Suppression also doesn’t help you to move on from the pain of whatever it is that is bothering you because you cannot heal it until you feel it. Emotions are the road signs to your happiness; when something feels ‘good’ your emotions are telling you what’s working and can or should continue and when something feels ‘bad’ your emotions are telling you what’s not working and cannot or should not continue.

If you are pushing away an emotion then you are pushing away a learning moment and thus pushing away progress. Things don’t resolve themselves just because you ignore them. Instead, they usually worsen over time because those problems are allowed to deepen, and in the case of relationships, deepen the divide between you and someone else. The reality is, if you refuse to confront negative emotions relating to a relationship you have basically decided to sabotage the relationship’s survival itself.

Research also shows that identifying a negative emotion with the correct label, rather than any old label, (a) helps diminish the brain and body’s fight-or-flight response, as noted by diminished activity in the amygdala and limbic regions, and (b) simultaneously engages the right ventrolateral prefrontal cortex region of the brain, an area implicated in ‘executive functions’ reasoning, planning and problem-solving and perhaps more specifically, the down-regulation of negative emotional responses.

Therefore, identifying your emotions with the correct word label, can in itself, provide instant relief, and of course, once you know your starting point, you can then work out what you need to do to get your relationships and your life to where you want them to be.

Emotions are a mental health feedback loop intended to serve you, your well-being and survival. Use it. Pushing emotions away through suppression isn’t going to serve you and your happiness and life goals, and they may even send you to an earlier grave, or if you don’t die younger, you may live a more unhealthy life. Is that what you really want? Or do you want to move beyond your current, temporary challenge and go on to live a life that makes you happy and healthy?

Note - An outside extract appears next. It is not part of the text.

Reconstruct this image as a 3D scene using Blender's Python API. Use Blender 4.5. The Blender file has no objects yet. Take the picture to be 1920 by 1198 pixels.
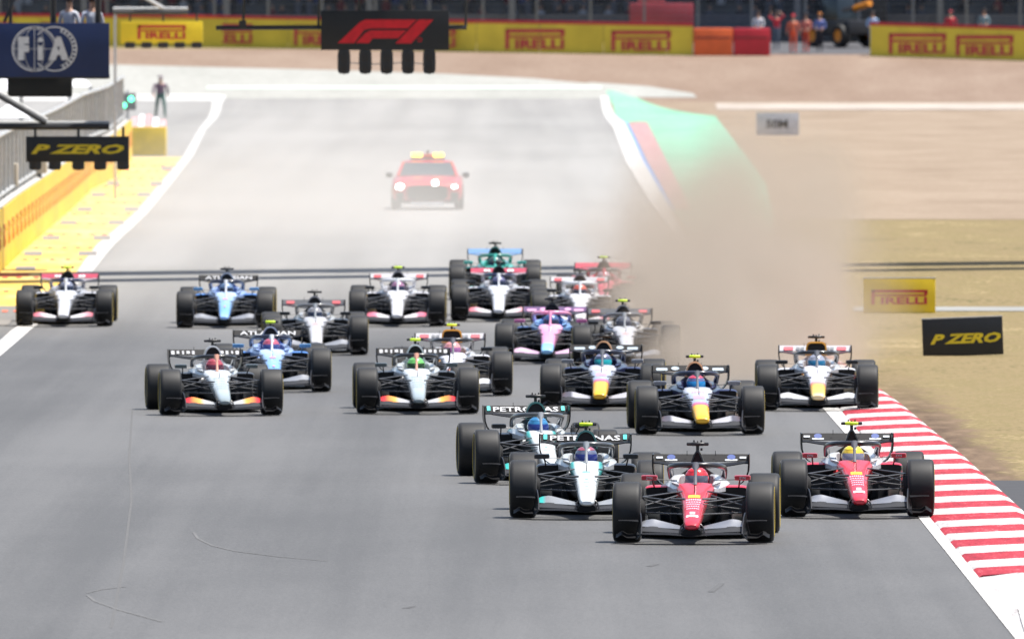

There are healthy ways in which you can deal with seemingly scary emotions and if you are afraid to confront emotions on your own then seek the help of a friend, family member or a professional, but do something about it, emotions are there to serve you and your goals…let them.

 

References:

Chapman,B. P., Fiscella, K., Kawachi, I. Duberstein, P., Muennig, P. (2013). Emotion suppression and mortality risk over a 12-year follow-up. Journal of Psychosomatic Research 75(4): 381–385.

Lieberman, M. D., Eisenberger, N. I., Crockett, M. J., Tom, S. M., Pfeifer, J. H. and Way, B. M. (2007). ‘Putting Feelings Into Words: Affect Labeling Disrupts Amygdala Activity in Response to Affective Stimuli’, Psychological Science, 18(5): 421–8.